* **Given request**
Where a line contains the word "scene", copy that line.

********************

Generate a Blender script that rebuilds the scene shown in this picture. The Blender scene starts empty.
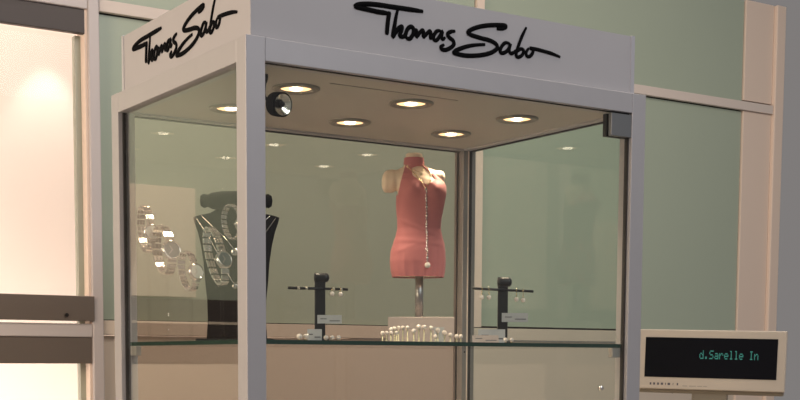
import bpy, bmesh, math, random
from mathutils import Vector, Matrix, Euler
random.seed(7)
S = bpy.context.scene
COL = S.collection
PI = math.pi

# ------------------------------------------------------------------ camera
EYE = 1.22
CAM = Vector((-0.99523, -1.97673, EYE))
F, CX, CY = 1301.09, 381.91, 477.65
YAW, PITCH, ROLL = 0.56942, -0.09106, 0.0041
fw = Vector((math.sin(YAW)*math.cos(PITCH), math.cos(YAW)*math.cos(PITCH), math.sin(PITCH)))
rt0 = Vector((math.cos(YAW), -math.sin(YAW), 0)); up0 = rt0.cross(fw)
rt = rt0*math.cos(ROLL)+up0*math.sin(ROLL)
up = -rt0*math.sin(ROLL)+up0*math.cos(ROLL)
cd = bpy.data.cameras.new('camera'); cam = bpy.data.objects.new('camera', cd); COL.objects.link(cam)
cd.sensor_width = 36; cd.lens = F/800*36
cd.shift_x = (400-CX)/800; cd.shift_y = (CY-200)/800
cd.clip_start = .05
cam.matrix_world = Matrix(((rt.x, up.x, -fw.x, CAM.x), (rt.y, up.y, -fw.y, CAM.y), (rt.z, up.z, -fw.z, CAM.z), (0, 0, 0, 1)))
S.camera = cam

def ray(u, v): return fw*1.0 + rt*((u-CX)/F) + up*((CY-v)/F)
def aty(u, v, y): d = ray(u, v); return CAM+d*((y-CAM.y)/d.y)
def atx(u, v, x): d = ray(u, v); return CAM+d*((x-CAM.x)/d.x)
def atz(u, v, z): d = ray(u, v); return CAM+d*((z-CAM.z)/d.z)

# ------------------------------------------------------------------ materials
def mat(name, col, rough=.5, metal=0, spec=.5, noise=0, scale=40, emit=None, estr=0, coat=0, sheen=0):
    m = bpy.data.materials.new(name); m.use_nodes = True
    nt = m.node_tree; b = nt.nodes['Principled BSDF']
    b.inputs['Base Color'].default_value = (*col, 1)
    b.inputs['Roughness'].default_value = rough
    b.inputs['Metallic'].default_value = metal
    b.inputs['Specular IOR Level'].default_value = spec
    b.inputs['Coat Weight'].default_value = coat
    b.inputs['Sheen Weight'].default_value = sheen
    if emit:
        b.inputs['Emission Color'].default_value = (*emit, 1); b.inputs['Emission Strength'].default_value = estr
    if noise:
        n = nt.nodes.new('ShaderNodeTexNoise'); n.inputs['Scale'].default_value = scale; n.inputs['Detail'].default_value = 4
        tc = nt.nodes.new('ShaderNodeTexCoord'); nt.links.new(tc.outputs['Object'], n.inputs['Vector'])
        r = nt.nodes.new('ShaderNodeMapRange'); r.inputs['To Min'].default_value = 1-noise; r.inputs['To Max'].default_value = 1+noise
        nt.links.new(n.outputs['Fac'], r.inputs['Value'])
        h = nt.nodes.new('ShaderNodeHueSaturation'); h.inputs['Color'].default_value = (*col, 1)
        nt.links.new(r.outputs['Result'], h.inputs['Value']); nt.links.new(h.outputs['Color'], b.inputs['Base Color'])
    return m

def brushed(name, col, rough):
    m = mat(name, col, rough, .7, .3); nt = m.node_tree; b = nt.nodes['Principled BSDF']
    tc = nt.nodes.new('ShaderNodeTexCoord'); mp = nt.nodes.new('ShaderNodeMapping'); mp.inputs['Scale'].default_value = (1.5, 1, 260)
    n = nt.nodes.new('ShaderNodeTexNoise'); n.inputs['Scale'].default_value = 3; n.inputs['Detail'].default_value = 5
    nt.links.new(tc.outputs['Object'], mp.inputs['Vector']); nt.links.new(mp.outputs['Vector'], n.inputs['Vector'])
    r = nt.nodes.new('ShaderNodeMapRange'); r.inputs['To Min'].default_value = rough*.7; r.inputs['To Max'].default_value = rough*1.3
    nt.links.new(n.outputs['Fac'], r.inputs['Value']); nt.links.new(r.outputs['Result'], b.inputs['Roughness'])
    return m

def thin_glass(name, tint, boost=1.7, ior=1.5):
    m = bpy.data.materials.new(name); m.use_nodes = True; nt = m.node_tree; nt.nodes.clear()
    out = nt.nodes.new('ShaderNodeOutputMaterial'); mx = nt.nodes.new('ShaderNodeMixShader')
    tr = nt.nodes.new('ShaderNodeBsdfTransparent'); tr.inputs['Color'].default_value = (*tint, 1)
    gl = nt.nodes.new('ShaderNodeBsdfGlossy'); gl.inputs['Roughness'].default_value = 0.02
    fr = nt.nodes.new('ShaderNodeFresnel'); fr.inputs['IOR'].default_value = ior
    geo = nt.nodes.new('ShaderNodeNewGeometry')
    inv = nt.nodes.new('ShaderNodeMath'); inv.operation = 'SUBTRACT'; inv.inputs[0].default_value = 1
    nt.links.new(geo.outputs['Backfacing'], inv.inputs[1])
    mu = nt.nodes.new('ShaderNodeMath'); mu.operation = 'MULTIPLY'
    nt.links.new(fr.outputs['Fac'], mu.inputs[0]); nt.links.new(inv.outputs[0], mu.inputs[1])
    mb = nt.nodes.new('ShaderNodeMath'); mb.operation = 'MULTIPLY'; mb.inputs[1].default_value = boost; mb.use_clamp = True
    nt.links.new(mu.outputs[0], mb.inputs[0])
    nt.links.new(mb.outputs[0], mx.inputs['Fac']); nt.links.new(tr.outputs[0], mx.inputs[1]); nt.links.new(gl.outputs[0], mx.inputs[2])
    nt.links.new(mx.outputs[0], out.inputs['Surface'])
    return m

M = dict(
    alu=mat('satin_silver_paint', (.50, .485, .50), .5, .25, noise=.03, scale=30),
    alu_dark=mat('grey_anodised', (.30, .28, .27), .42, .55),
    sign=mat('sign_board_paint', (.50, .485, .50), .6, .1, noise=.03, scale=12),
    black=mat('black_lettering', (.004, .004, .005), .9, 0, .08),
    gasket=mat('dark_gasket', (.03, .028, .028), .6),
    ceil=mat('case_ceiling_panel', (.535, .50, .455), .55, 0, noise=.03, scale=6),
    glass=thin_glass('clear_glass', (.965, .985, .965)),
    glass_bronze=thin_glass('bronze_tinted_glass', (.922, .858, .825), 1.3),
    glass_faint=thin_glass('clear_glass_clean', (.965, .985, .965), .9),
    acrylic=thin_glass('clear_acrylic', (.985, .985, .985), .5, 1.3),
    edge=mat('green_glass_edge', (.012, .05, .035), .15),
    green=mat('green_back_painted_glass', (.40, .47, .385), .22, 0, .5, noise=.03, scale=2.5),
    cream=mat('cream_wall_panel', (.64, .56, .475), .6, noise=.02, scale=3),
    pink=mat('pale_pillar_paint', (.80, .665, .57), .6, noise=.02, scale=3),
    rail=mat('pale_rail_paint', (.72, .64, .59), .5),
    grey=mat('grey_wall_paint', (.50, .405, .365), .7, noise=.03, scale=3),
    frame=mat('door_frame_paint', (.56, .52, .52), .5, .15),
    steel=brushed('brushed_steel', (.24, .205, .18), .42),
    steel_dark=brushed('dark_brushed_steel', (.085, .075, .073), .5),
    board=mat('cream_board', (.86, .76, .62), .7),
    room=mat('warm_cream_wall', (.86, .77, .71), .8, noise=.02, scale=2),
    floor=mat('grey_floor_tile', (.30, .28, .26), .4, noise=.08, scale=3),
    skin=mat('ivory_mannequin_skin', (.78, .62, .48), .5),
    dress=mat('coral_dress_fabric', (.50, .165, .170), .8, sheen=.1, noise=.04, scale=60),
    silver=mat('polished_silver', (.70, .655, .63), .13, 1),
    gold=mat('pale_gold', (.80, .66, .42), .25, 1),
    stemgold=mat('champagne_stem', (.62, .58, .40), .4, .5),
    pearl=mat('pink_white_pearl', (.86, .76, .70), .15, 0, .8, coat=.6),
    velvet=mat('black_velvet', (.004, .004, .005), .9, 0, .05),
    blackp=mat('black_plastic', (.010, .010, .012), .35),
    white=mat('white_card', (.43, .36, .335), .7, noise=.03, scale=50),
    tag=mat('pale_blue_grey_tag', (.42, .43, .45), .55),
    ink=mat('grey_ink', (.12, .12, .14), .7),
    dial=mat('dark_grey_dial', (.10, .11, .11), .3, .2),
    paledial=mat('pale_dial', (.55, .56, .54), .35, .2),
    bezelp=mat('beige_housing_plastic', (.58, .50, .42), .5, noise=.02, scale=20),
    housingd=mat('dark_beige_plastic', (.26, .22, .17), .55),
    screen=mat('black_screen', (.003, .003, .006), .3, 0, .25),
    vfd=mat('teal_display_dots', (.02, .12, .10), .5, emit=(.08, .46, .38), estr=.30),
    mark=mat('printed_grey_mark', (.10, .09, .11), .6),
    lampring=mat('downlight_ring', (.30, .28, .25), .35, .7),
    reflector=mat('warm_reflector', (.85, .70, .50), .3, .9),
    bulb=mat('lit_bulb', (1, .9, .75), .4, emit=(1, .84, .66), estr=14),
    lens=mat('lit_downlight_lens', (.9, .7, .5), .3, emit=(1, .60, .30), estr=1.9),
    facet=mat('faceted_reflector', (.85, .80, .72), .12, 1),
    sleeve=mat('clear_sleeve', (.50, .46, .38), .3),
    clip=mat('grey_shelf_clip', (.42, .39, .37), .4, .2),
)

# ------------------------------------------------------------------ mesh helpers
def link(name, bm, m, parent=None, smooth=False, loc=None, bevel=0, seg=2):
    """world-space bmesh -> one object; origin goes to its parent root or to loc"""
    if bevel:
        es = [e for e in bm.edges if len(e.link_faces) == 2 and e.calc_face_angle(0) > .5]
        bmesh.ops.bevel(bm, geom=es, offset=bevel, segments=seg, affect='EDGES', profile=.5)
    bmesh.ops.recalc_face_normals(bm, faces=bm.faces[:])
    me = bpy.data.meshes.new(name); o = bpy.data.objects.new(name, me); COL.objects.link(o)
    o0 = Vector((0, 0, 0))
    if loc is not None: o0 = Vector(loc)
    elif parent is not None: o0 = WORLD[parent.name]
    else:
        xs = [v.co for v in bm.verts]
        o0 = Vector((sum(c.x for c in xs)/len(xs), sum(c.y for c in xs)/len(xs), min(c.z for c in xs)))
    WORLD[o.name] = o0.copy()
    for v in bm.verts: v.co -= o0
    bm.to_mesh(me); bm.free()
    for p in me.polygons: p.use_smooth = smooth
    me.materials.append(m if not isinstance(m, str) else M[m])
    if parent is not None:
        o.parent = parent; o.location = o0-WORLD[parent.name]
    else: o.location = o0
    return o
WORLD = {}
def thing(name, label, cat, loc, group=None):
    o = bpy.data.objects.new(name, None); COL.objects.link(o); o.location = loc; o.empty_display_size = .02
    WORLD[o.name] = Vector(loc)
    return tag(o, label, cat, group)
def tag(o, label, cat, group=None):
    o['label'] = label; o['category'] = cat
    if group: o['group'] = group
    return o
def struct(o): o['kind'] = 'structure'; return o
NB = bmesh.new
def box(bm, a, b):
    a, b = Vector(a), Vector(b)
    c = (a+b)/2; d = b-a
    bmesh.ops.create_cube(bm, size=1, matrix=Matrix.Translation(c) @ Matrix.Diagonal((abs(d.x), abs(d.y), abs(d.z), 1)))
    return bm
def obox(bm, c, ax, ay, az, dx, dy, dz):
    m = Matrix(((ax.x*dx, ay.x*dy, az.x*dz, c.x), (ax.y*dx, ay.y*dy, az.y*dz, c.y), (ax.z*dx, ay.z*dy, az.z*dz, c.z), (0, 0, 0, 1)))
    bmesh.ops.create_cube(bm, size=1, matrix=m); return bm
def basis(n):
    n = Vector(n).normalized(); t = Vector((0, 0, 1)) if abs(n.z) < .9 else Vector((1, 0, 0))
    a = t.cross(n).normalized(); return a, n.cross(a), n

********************

* **Solved exercise**
Generate a Blender script that rebuilds the scene shown in this picture. The Blender scene starts empty.
S = bpy.context.scene